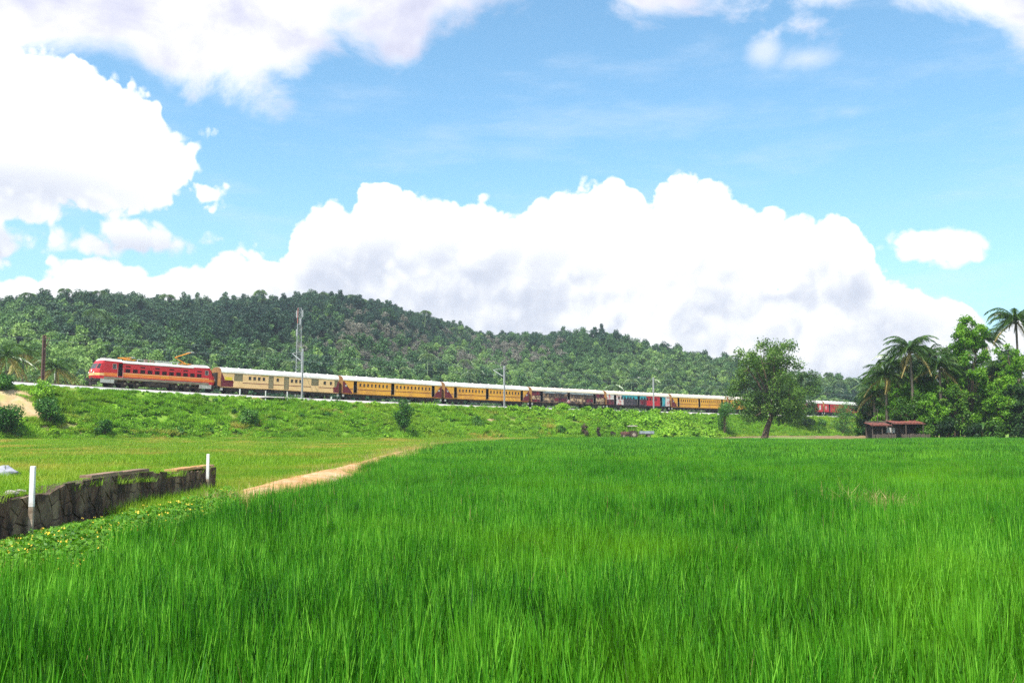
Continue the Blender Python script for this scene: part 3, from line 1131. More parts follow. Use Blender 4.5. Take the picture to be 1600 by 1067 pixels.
# wet soil under the rice, laid just over the ground
X = np.linspace(-8.5, 130, 140)
o = link('paddy_soil', None) if False else None
V, Fq = [], []
Yl = np.concatenate([np.linspace(-4, 46, 40), np.linspace(50, 200, 40)])
for y in Yl:
    xl = (wall_x(min(y, 28)) + 0.05) if y < ppy[0] else float(path_x(y)) + 0.4
    xr = 0.62 * max(y, 0) + 14
    for k in range(7):
        x = xl + (xr - xl) * k / 6
        V.append((x, y, gz(x, y) + 0.012))
for r_ in range(len(Yl) - 1):
    for k in range(6):
        a = r_ * 7 + k
        Fq.append((a, a + 1, a + 8, a + 7))
V = np.array(V)
Fq = np.array(Fq)
cen = V[Fq].mean(1)
Fq = Fq[track_sd(cen[:, 0], cen[:, 1])[1] > TOE + 6]
o = link('paddy_soil', np_mesh('paddy_soil', V, Fq, [M['soil']]))
tag(o, kind='structure')

# shorter yellowing grass of the field on the left and along the bank foot
rng = np.random.RandomState(6)
gnear = [blade_patch(rng, 0.9, 480, 0.24, 0.012, 2, M['field_grass'], 0.5, 0.7, 0.5) for _ in range(4)]
gfar = [blade_patch(rng, 2.3, 720, 0.30, 0.040, 2, M['field_grass'], 0.5, 0.6, 0.5) for _ in range(4)]
gcoll = protos('grass_tuft', gnear + gfar)
PX_, RY_, SC_, IX_ = [], [], [], []
for (y0, y1, st, base_i) in ((20, 48, 0.75, 0), (48, 215, 1.9, 4)):
    X, Y = jgrid(rng, -0.62 * y1 - 4, 0.62 * y1 + 4, y0, y1, st)
    s_, o_ = track_sd(X, Y)
    dpath = X - path_x(Y)
    lf = (dpath < -0.55) | (Y > ppy[-1]) | ((dpath > 0.9) & (Y > 40))
    terr = (X < wall_x(np.minimum(Y, 28.2)) - 0.1) & (Y < 28.4)
    k = in_view(X, Y, 4) & (o_ > TOE - 0.5) & ~rice_mask(X, Y) & lf & ~terr & (Y > ppy[0] - 2)
    k &= ~((o_ > TOE + 1.2) & (o_ < TOE + 4.6) & (s_ > 78))
    k &= ~((X > 36) & (Y > 141))
    X, Y = X[k], Y[k]
    n = len(X)
    s1 = rng.uniform(0.85, 1.15, n)
    hh = 1.0 + 0.45 * vnoise(X * 0.12, Y * 0.09, 51)
    PX_.append(np.stack([X, Y, ground_z(X, Y)], 1))
    RY_.append(rz_only(rng, n, 0.04))
    SC_.append(np.stack([s1, s1, s1 * np.clip(hh, 0.5, 1.6)], 1))
    IX_.append(base_i + rng.randint(4, size=n))
o = scatter('field_grass', np.concatenate(PX_), np.concatenate(RY_), np.concatenate(SC_), np.concatenate(IX_), gcoll)
tag(o, 'short yellow green grass of the field below the embankment', 'grass')

# bare earth path and the dirt track at the foot of the bank
def ribbon(name, pts, width, mat, lift, crown=0.12, seg=1.0, seed=0):
    r = np.random.RandomState(seed)
    P = [Vector((p[0], p[1], 0)) for p in pts]
    dense = []
    for a_, b_ in zip(P[:-1], P[1:]):
        n = max(1, int((b_ - a_).length / seg))
        for k in range(n):
            dense.append(a_.lerp(b_, k / n))
    dense.append(P[-1])
    V, Fq = [], []
    prof_ = (-1.0, -0.62, -0.2, 0.2, 0.62, 1.0)
    for k, p in enumerate(dense):
        d = (dense[min(k + 1, len(dense) - 1)] - dense[max(k - 1, 0)]).normalized()
        nn = Vector((d.y, -d.x, 0))
        w = width(k / len(dense)) if callable(width) else width
        for q in prof_:
            ww = w * (1 + 0.22 * math.sin(k * 0.9 + q * 2 + seed) + r.uniform(-.14, .14))
            x, y = p.x + nn.x * q * ww, p.y + nn.y * q * ww
            z = gz(x, y) + (lift + crown * (1 - q * q)) * min(1.0, 0.1 + k / 5) - (0.10 if abs(q) == 1 else 0) + r.uniform(-.035, .035)
            V.append((x, y, z))
    m = len(prof_)
    for k in range(len(dense) - 1):
        for q in range(m - 1):
            a_ = k * m + q
            Fq.append((a_, a_ + 1, a_ + m + 1, a_ + m))
    o_ = link(name, np_mesh(name, np.array(V), Fq, [mat], smooth=True))
    return tag(o_, kind='structure')


ribbon('field_path', path_pts[1:], lambda t: float(np.interp(t, [0, 0.03, 0.10, 0.2, 0.4, 1.0], [0.40, 1.10, 1.15, 0.75, 0.40, 0.30])), M['dirt'], 0.10, 0.30, 0.5, 3)
ribbon('dirt_track', [tuple(tpt(s_, TOE + 2.9, 0))[:2] for s_ in np.linspace(80, 235, 40)], 1.6, M['road'], 0.10, 0.06, 2.0, 9)
# ------------------------------------------------------------------ the train
GRID_CACHE = {}


def side_sheet(mb, x0, x1, z0, z1, y, openings, mi=0):
    """vertical sheet at y with rectangular openings (xa, xb, za, zb)"""
    xs_ = sorted(set([x0, x1] + [v for o_ in openings for v in o_[:2]]))
    zs_ = sorted(set([z0, z1] + [v for o_ in openings for v in o_[2:4]]))
    for xa, xb in zip(xs_[:-1], xs_[1:]):
        for za, zb in zip(zs_[:-1], zs_[1:]):
            cx, cz = (xa + xb) / 2, (za + zb) / 2
            if any(o_[0] < cx < o_[1] and o_[2] < cz < o_[3] for o_ in openings):
                continue
            mb.poly([(xa, y, za), (xb, y, za), (xb, y, zb), (xa, y, zb)], mi)


_shared = {}


def shared(key, fn):
    if key not in _shared:
        _shared[key] = fn()
    return _shared[key]


def window_mesh(w, h, frame, bars=3, glass=None):
    mb = MB()
    y = 0.07
    mb.box(-w / 2, w / 2, y, y + 0.02, -h / 2, h / 2, 1)
    f = 0.035
    mb.box(-w / 2, w / 2, -0.012, 0.05, -h / 2, -h / 2 + f, 0)
    mb.box(-w / 2, w / 2, -0.012, 0.05, h / 2 - f, h / 2, 0)
    mb.box(-w / 2, -w / 2 + f, -0.012, 0.05, -h / 2 + f, h / 2 - f, 0)
    mb.box(w / 2 - f, w / 2, -0.012, 0.05, -h / 2 + f, h / 2 - f, 0)
    for k in range(bars):
        z = -h / 2 + h * (k + 1) / (bars + 1)
        mb.box(-w / 2 + f, w / 2 - f, 0.02, 0.032, z - 0.008, z + 0.008, 2)
    return mb.mesh('window', [frame, glass or M['dark'], M['silver']])


def wheel_mesh(r):
    mb = MB()
    seg = 20
    mb.tube([(0, -0.07, 0), (0, 0.07, 0)], r, seg)
    mb.tube([(0, -0.10, 0), (0, -0.06, 0)], r * 0.35, 12)
    return mb.mesh('wheel', [M['rust']])


def bogie(parent, cx, axles, wheel_r, near_only=False, length=3.6, mat='under'):
    mb = MB()
    for sy in (-1, 1):
        mb.box(cx - length / 2, cx + length / 2, sy * 1.02 - 0.06, sy * 1.02 + 0.06, 0.52, 0.74)
        for ax in axles:
            mb.box(cx + ax - 0.20, cx + ax + 0.20, sy * 1.05 - 0.10, sy * 1.05 + 0.10, 0.30, 0.62)
            for d in (-0.33, 0.33):
                mb.tube([(cx + ax + d, sy * 1.06, 0.36), (cx + ax + d, sy * 1.06, 0.78)], 0.09, 8)
        mb.box(cx - 0.55, cx + 0.55, sy * 1.05 - 0.12, sy * 1.05 + 0.12, 0.28, 0.46)
    mb.box(cx - 0.35, cx + 0.35, -1.0, 1.0, 0.5, 0.8)
    b = mb.build('bogie', M[mat], parent)
    wm = shared(('wheel', wheel_r), lambda: wheel_mesh(wheel_r))
    for ax in axles:
        for sy in (-1, 1):
            w = link('wheel', wm, b)
            w.location = (cx + ax, sy * 0.84, wheel_r)
            if sy > 0:
                w.rotation_euler = (0, 0, math.pi)
    return b


BW = 1.62                       # half width of a coach
X0, X1 = 0.42, 21.88            # body ends inside one 22.3 m step


def roof_profile(zc=3.22, zt=4.03, n=11, w=BW):
    pts = []
    for k in range(n + 1):
        t = math.pi * k / n
        c, s_ = math.cos(t), math.sin(t)
        pts.append((-w * math.copysign(abs(c) ** 0.72, c), zc + (zt - zc) * abs(s_) ** 0.80))
    return pts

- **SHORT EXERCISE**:
Give again exactly the lines running from the beginning of the material above through the line that contains "tag(o, kind='structure')", and leave out every picture.

- **FINAL RESULT**:
Continue the Blender Python script for this scene: part 3, from line 1131. More parts follow. Use Blender 4.5. Take the picture to be 1600 by 1067 pixels.
# wet soil under the rice, laid just over the ground
X = np.linspace(-8.5, 130, 140)
o = link('paddy_soil', None) if False else None
V, Fq = [], []
Yl = np.concatenate([np.linspace(-4, 46, 40), np.linspace(50, 200, 40)])
for y in Yl:
    xl = (wall_x(min(y, 28)) + 0.05) if y < ppy[0] else float(path_x(y)) + 0.4
    xr = 0.62 * max(y, 0) + 14
    for k in range(7):
        x = xl + (xr - xl) * k / 6
        V.append((x, y, gz(x, y) + 0.012))
for r_ in range(len(Yl) - 1):
    for k in range(6):
        a = r_ * 7 + k
        Fq.append((a, a + 1, a + 8, a + 7))
V = np.array(V)
Fq = np.array(Fq)
cen = V[Fq].mean(1)
Fq = Fq[track_sd(cen[:, 0], cen[:, 1])[1] > TOE + 6]
o = link('paddy_soil', np_mesh('paddy_soil', V, Fq, [M['soil']]))
tag(o, kind='structure')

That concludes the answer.